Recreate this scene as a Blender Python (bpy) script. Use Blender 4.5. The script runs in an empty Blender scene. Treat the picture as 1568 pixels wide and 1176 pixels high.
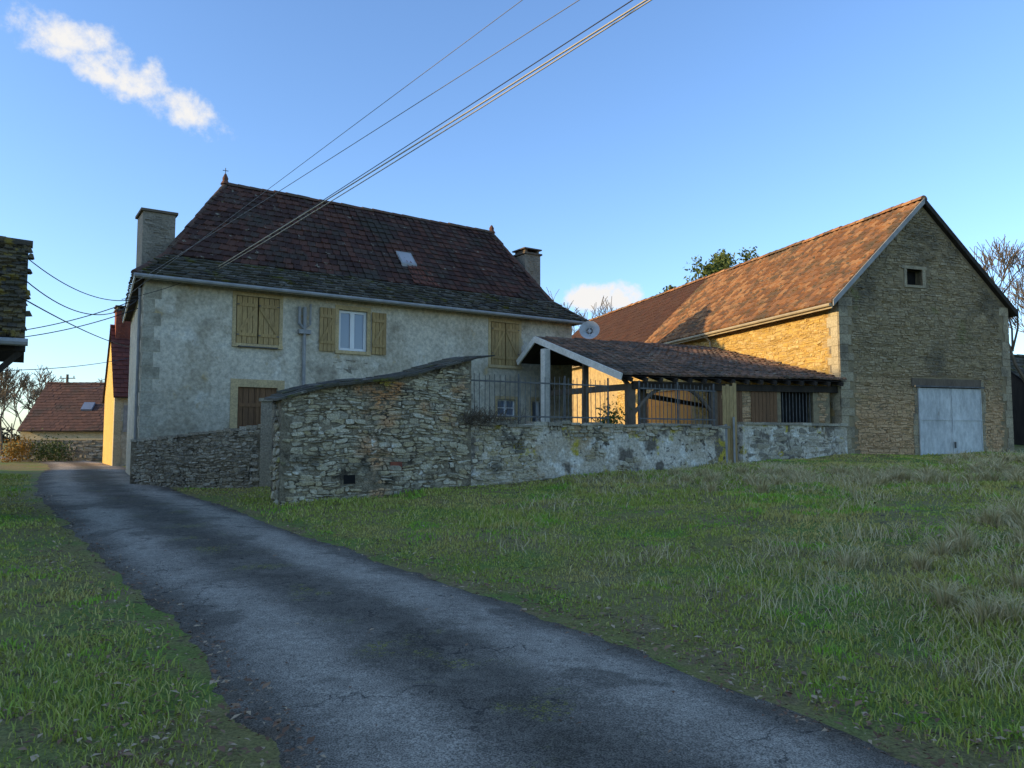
import bpy, math, random
import numpy as np
from mathutils import Vector
random.seed(7); rng=np.random.default_rng(7)
R=random.uniform
scene=bpy.context.scene
col=scene.collection

# ------------------------------------------------------------ materials
def nd(nt,t,**k):
    n=nt.nodes.new(t)
    for a,b in k.items(): setattr(n,a,b)
    return n
def rgba(c): return (c[0],c[1],c[2],1)
def M(name,c1,c2,scale=3,island=None,ifac=.5,patches=(),bump=(25,.4,.02),rough=.9,zg=None,stretch=(1,1,1),spec=.2,fine=None,det=4):
    m=bpy.data.materials.new(name); m.use_nodes=True; nt=m.node_tree; L=nt.links
    b=nt.nodes['Principled BSDF']; b.inputs['Roughness'].default_value=rough
    b.inputs['Specular IOR Level'].default_value=spec
    tc=nd(nt,'ShaderNodeTexCoord'); mp=nd(nt,'ShaderNodeMapping'); mp.inputs['Scale'].default_value=stretch
    L.new(tc.outputs['Object'],mp.inputs['Vector']); V=mp.outputs['Vector']
    def noise(s,det=det,r=.6):
        n=nd(nt,'ShaderNodeTexNoise'); n.inputs['Scale'].default_value=s; n.inputs['Detail'].default_value=det
        n.inputs['Roughness'].default_value=r; L.new(V,n.inputs['Vector']); return n.outputs['Fac']
    def mr(f,lo,hi):
        n=nd(nt,'ShaderNodeMapRange'); n.interpolation_type='SMOOTHSTEP'
        n.inputs['From Min'].default_value=lo; n.inputs['From Max'].default_value=hi; L.new(f,n.inputs['Value']); return n.outputs['Result']
    def mix(f,a,bb,mode='MIX'):
        n=nd(nt,'ShaderNodeMix'); n.data_type='RGBA'; n.blend_type=mode
        if hasattr(f,'links'): L.new(f,n.inputs[0])
        else: n.inputs[0].default_value=f
        for x,i in ((a,6),(bb,7)):
            if hasattr(x,'links'): L.new(x,n.inputs[i])
            else: n.inputs[i].default_value=rgba(x)
        return n.outputs[2]
    c=mix(mr(noise(scale),.35,.65),c1,c2)
    if island:
        g=nd(nt,'ShaderNodeNewGeometry'); cr=nd(nt,'ShaderNodeValToRGB'); cr.color_ramp.interpolation='CONSTANT' if len(island)>3 else 'LINEAR'
        while len(cr.color_ramp.elements)<len(island): cr.color_ramp.elements.new(.5)
        for i,cc in enumerate(island):
            cr.color_ramp.elements[i].position=i/len(island); cr.color_ramp.elements[i].color=rgba(cc)
        L.new(g.outputs['Random Per Island'],cr.inputs[0]); c=mix(ifac,c,cr.outputs[0])
    for p in patches:
        c=mix(mr(noise(p[1]),p[2],p[3]),c,p[0])
    if zg:
        sp=nd(nt,'ShaderNodeSeparateXYZ'); L.new(tc.outputs['Object'],sp.inputs[0])
        ad=nd(nt,'ShaderNodeMath',operation='MULTIPLY_ADD'); L.new(noise(1.7),ad.inputs[0]); ad.inputs[1].default_value=zg[3]; L.new(sp.outputs['Z'],ad.inputs[2])
        f=mr(ad.outputs[0],zg[1],zg[2])
        if len(zg)>4:
            inv=nd(nt,'ShaderNodeMath',operation='MULTIPLY_ADD'); L.new(f,inv.inputs[0]); inv.inputs[1].default_value=-zg[4]; inv.inputs[2].default_value=zg[4]; c=mix(inv.outputs[0],c,zg[0])
        else: c=mix(f,zg[0],c)
    if fine:
        v=mr(noise(fine[0],4,.7),.3,.7)
        c=mix(fine[1],c,mix(v,(.35,.35,.35),(1.5,1.5,1.5)),'MULTIPLY')
    L.new(c,b.inputs['Base Color'])
    if bump:
        bn=nd(nt,'ShaderNodeBump'); bn.inputs['Strength'].default_value=bump[1]; bn.inputs['Distance'].default_value=bump[2]
        L.new(noise(bump[0],5,.65),bn.inputs['Height']); L.new(bn.outputs[0],b.inputs['Normal'])
    return m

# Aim
Set the pictures aside and transcribe the data above exactly.

# Solved problem
Recreate this scene as a Blender Python (bpy) script. Use Blender 4.5. The script runs in an empty Blender scene. Treat the picture as 1568 pixels wide and 1176 pixels high.
import bpy, math, random
import numpy as np
from mathutils import Vector
random.seed(7); rng=np.random.default_rng(7)
R=random.uniform
scene=bpy.context.scene
col=scene.collection

# ------------------------------------------------------------ materials
def nd(nt,t,**k):
    n=nt.nodes.new(t)
    for a,b in k.items(): setattr(n,a,b)
    return n
def rgba(c): return (c[0],c[1],c[2],1)
def M(name,c1,c2,scale=3,island=None,ifac=.5,patches=(),bump=(25,.4,.02),rough=.9,zg=None,stretch=(1,1,1),spec=.2,fine=None,det=4):
    m=bpy.data.materials.new(name); m.use_nodes=True; nt=m.node_tree; L=nt.links
    b=nt.nodes['Principled BSDF']; b.inputs['Roughness'].default_value=rough
    b.inputs['Specular IOR Level'].default_value=spec
    tc=nd(nt,'ShaderNodeTexCoord'); mp=nd(nt,'ShaderNodeMapping'); mp.inputs['Scale'].default_value=stretch
    L.new(tc.outputs['Object'],mp.inputs['Vector']); V=mp.outputs['Vector']
    def noise(s,det=det,r=.6):
        n=nd(nt,'ShaderNodeTexNoise'); n.inputs['Scale'].default_value=s; n.inputs['Detail'].default_value=det
        n.inputs['Roughness'].default_value=r; L.new(V,n.inputs['Vector']); return n.outputs['Fac']
    def mr(f,lo,hi):
        n=nd(nt,'ShaderNodeMapRange'); n.interpolation_type='SMOOTHSTEP'
        n.inputs['From Min'].default_value=lo; n.inputs['From Max'].default_value=hi; L.new(f,n.inputs['Value']); return n.outputs['Result']
    def mix(f,a,bb,mode='MIX'):
        n=nd(nt,'ShaderNodeMix'); n.data_type='RGBA'; n.blend_type=mode
        if hasattr(f,'links'): L.new(f,n.inputs[0])
        else: n.inputs[0].default_value=f
        for x,i in ((a,6),(bb,7)):
            if hasattr(x,'links'): L.new(x,n.inputs[i])
            else: n.inputs[i].default_value=rgba(x)
        return n.outputs[2]
    c=mix(mr(noise(scale),.35,.65),c1,c2)
    if island:
        g=nd(nt,'ShaderNodeNewGeometry'); cr=nd(nt,'ShaderNodeValToRGB'); cr.color_ramp.interpolation='CONSTANT' if len(island)>3 else 'LINEAR'
        while len(cr.color_ramp.elements)<len(island): cr.color_ramp.elements.new(.5)
        for i,cc in enumerate(island):
            cr.color_ramp.elements[i].position=i/len(island); cr.color_ramp.elements[i].color=rgba(cc)
        L.new(g.outputs['Random Per Island'],cr.inputs[0]); c=mix(ifac,c,cr.outputs[0])
    for p in patches:
        c=mix(mr(noise(p[1]),p[2],p[3]),c,p[0])
    if zg:
        sp=nd(nt,'ShaderNodeSeparateXYZ'); L.new(tc.outputs['Object'],sp.inputs[0])
        ad=nd(nt,'ShaderNodeMath',operation='MULTIPLY_ADD'); L.new(noise(1.7),ad.inputs[0]); ad.inputs[1].default_value=zg[3]; L.new(sp.outputs['Z'],ad.inputs[2])
        f=mr(ad.outputs[0],zg[1],zg[2])
        if len(zg)>4:
            inv=nd(nt,'ShaderNodeMath',operation='MULTIPLY_ADD'); L.new(f,inv.inputs[0]); inv.inputs[1].default_value=-zg[4]; inv.inputs[2].default_value=zg[4]; c=mix(inv.outputs[0],c,zg[0])
        else: c=mix(f,zg[0],c)
    if fine:
        v=mr(noise(fine[0],4,.7),.3,.7)
        c=mix(fine[1],c,mix(v,(.35,.35,.35),(1.5,1.5,1.5)),'MULTIPLY')
    L.new(c,b.inputs['Base Color'])
    if bump:
        bn=nd(nt,'ShaderNodeBump'); bn.inputs['Strength'].default_value=bump[1]; bn.inputs['Distance'].default_value=bump[2]
        L.new(noise(bump[0],5,.65),bn.inputs['Height']); L.new(bn.outputs[0],b.inputs['Normal'])
    return m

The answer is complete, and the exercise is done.